Unfortunately, there is often confusion about the terminology as too often the terms cooperation, collaboration, and collective impact are used inter-changeably when they are actually quite different.
Cooperation occurs when groups connect and overlap their goals to improve efficiencies and effectiveness while maintaining their respective mandates and responsibilities. It usually involves organizations from the same sector or those who have similar responsibilities but are often cooperating because they have to. Coming at it from a scarcity mindset, the focus is typically about protecting and defending one’s piece of the pie.
While traditional collaboration also typically involves groups from the same sector, it is based on an abundance mindset, with the intent of working together to create a bigger pie for all. The groups develop new shared goals that promote the efforts of the larger collective, exchanging individual approaches for new ways to share information, resources, and responsibilities. By way of example, I used to be part of a collaborative that resulted in joint advocacy and training for recreation practitioners across a region of twelve municipalities.
Collective impact is a phrase coined by the “>Stanford Social Innovation Review to describe groups from different sectors coming together to solve a specific social problem. Today there are many examples of communities who have come together to tackle complex issues such as poverty, addictions, low cost housing, or to get people more physically active.

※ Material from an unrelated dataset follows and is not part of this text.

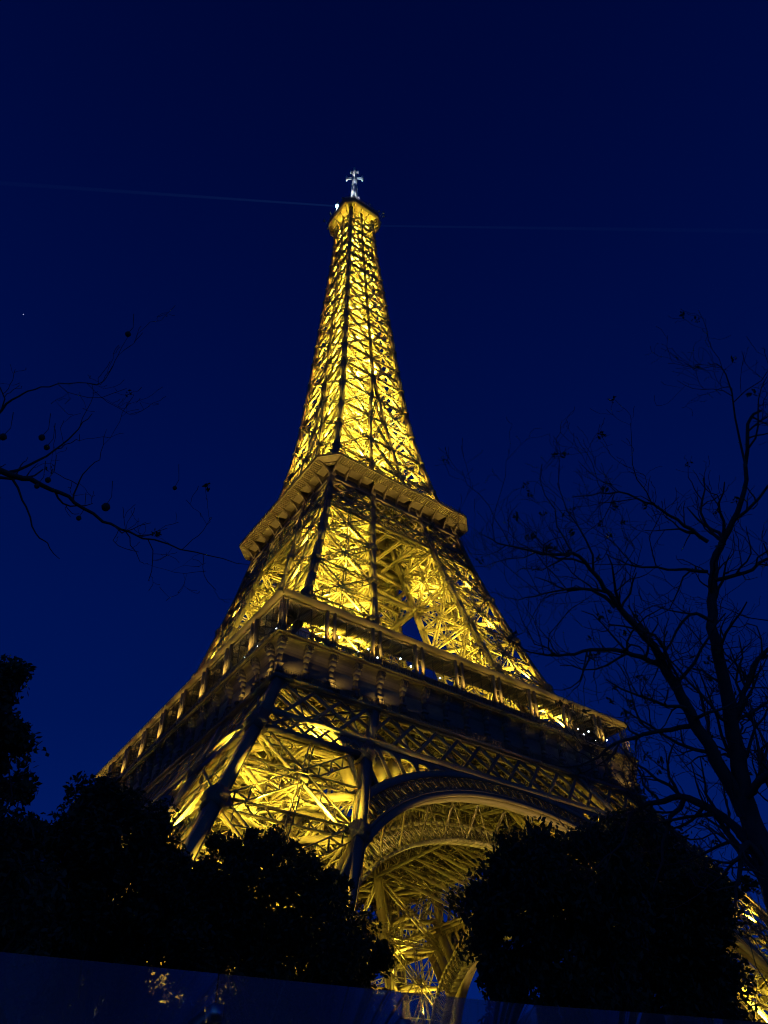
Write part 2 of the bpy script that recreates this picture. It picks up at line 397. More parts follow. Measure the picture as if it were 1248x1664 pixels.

While cooperation and collaboration are good places to begin working together, they typically result in change that reforms — not necessarily the transformative change that is the result of collective impact.
We also need to think more about a fourth kind of working together that is best described as systems collaboration. That happens when multiple stakeholders such as government, social profits, business, and others come together to address their system or community from a holistic or systems perspective examining both assets and challenges and considering a balance between economic development and quality of life.
While systems collaboration is more complex given that it ideally is an inclusive stakeholder or community-driven movement involving diverse represenatives, it typically leads to the trusted relationships and innovation that is essential for transformational change and nimble, responsive organizations, businessess, and/or communities positioned for the future.
So while our youngest may not be a genius, today he’s a pretty intelligent young man who I think would agree that more cooperation, collaboration, collective impact, and systems collaboration are exactly what we need.